Une bande-annonce de la série :

Commentaires

Ouaouh grâce à toi, j'ai enfin compris de quoi parlait ce drama! Il me tentait déjà, mais lààààà...
C'est vrai que côté "K-pilote", c'est rare que je sois emballée dès le départ, comme toi!

Écrit par : Galy | 20/04/2010

@ Galy : C'est un peu une réadaptation du mythe de Cendrillon, sauf que les rôles sont un peu inversés et tout est re-écrit à la sauce moderne. Mais je suppose qu'il va falloir attendre un peu pour voir très concrètement si le côté "Cinderella" n'est pas juste une approche marketing.
Mais parmi les nouveautés de ce printemps (même si je n'ai pas encore tout regardé), je la place en 1er pour le moment.
Derrière, je mettrais Oh! My Lady et Personal Taste (ex-aequo), mais pour ces deux-là, il faut que je vois comment ils évoluent.

Pour les K-Pilotes, c'est vrai que c'est compliqué de se faire une réelle première opinion au vue du seul pilote d'une série coréenne. Plus que pour les japonaises, je trouve. Les coréens aiment (excessivement) prendre leur temps. On assiste fréquemment à des évolutions et des changements de ton entre les premières esquisses du début et le coeur réel de la série...
Mais en même temps, le but des scénaristes doit rester celui d'accrocher le téléspectateur. Dès le début. Pas forcément déclencher un enthousiasme sans limite, mais juste au moins susciter la curiosité.
Et puis, il y a quand même des éléments qui vont être constants : la qualité des acteurs, la réalisation, mais aussi la subtilité et la finesse de l'écriture.. Les variations sont moindre sur ces aspects-là.


Après, je fais des billets sur des k-pilotes parce que c'est mon propre processus de sélection que je traduis en mots par ces review. Je reviendrais peut-être sur certains dramas non continués ultérieurement, suivant les échos sur la suite ; mais, avec la pile de k-drama qui nous attend, généralement je regarde 1 ou 2 épisodes, et puis je classe dans la pile "à suivre" ou "plus tard".

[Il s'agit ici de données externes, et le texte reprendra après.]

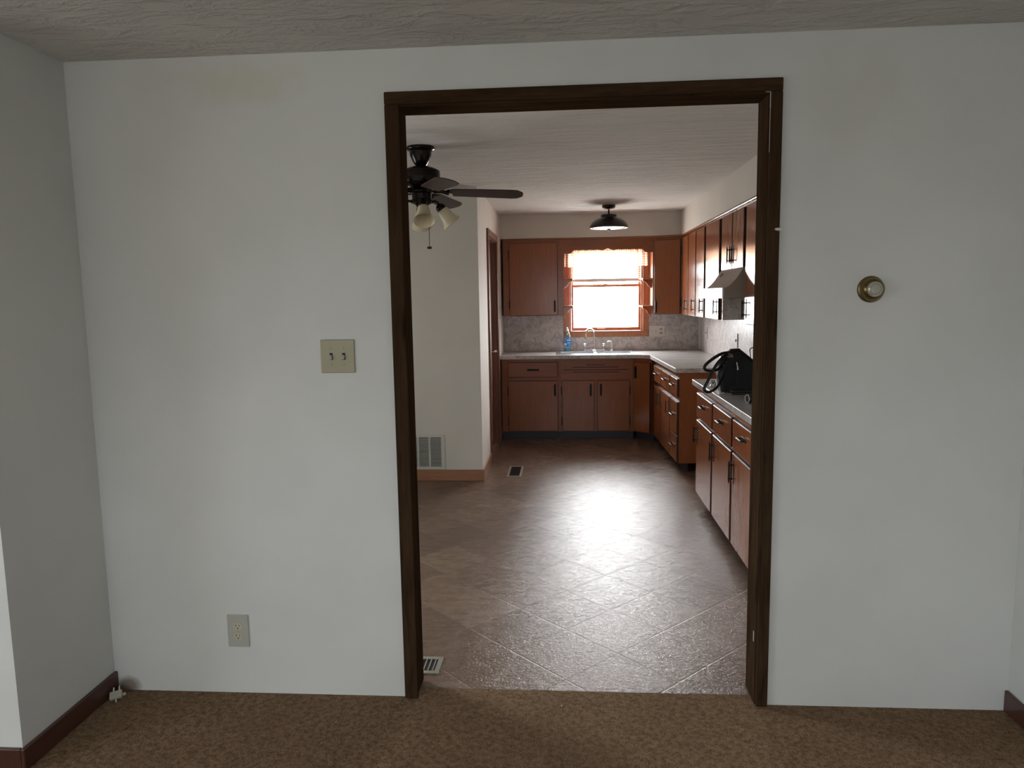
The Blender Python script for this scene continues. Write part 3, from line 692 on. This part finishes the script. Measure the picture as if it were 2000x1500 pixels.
b = new(); tube(b, [(.515, 5.697, zt+.0165), (.515, 5.697, zt+.05), (.513, 5.696, zt+.085), (.503, 5.69, zt+.103), (.482, 5.678, zt+.106), (.468, 5.67, zt+.098)], [.010, .012, .012, .013, .012, .009], 12); obj('wand', b, M_ivory2, t)
t = thing('dish_soap_bottle', 'clear dish soap bottle with blue label and white cap beside the faucet', 'bottle', (.012, 5.69, CT+.007))
bx, by, bz = .012, 5.69, CT+.0078
def oval(b, prof, ry, seg=24):
    rings = [[b.verts.new((bx+r*math.cos(2*PI*k/seg), by+r*ry*math.sin(2*PI*k/seg), bz+z)) for k in range(seg)] for r, z in prof]
    for A, B in zip(rings, rings[1:]):
        for k in range(seg):
            f = b.faces.new((A[k], A[(k+1) % seg], B[(k+1) % seg], B[k])); f.smooth = True
    b.faces.new(rings[0][::-1]); b.faces.new(rings[-1]); return b
obj('body', oval(new(), [(.036, 0), (.040, .004), (.041, .03), (.044, .06), (.049, .10), (.048, .13), (.040, .165), (.028, .20), (.018, .222), (.013, .230)], .6), M_clear, t)
obj('soap', oval(new(), [(.030, .006), (.036, .02), (.037, .03), (.038, .04)], .55), mat('blue_dish_soap', (.12, .42, .60), .2), t)
b = new(); seg = 14; R = []
for j in range(9):
    z = .055+.10*j/8; wv = .040*math.sqrt(max(.05, 1-((j-4)/4.6)**2)); rr = .0505 - max(0, (z-.13))*.30
    R.append([b.verts.new((bx+.008+wv*(2*k/seg-1)*.95, by-.6*rr*math.sqrt(max(.02, 1-((2*k/seg-1)*.80)**2))-.0015, bz+z)) for k in range(seg+1)])
for A, B in zip(R, R[1:]):
    for k in range(seg): f = b.faces.new((A[k], A[k+1], B[k+1], B[k])); f.smooth = True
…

(Et puis, je parle des pilotes, parce que sinon, vu mon emploi du temps actuel, le mercredi asiatique deviendrait un rendez-vous mensuel s'il fallait parler uniquement des dramas entièrement visionnés. O:-) )

^_^

Écrit par : Livia | 20/04/2010

Pour un novice comme moi en matière de séries coréennes, le travail de débroussaillage de la production au travers de chroniques de pilotes est vraiment très précieux.
Après lecture de ta chronique, Cinderella's sister me tente vraiment bien, d'autant plus que je suis curieux de voir Moon Geun-Young après The painter of the wind (qui fût ma première excursion sur les terres du K-drama).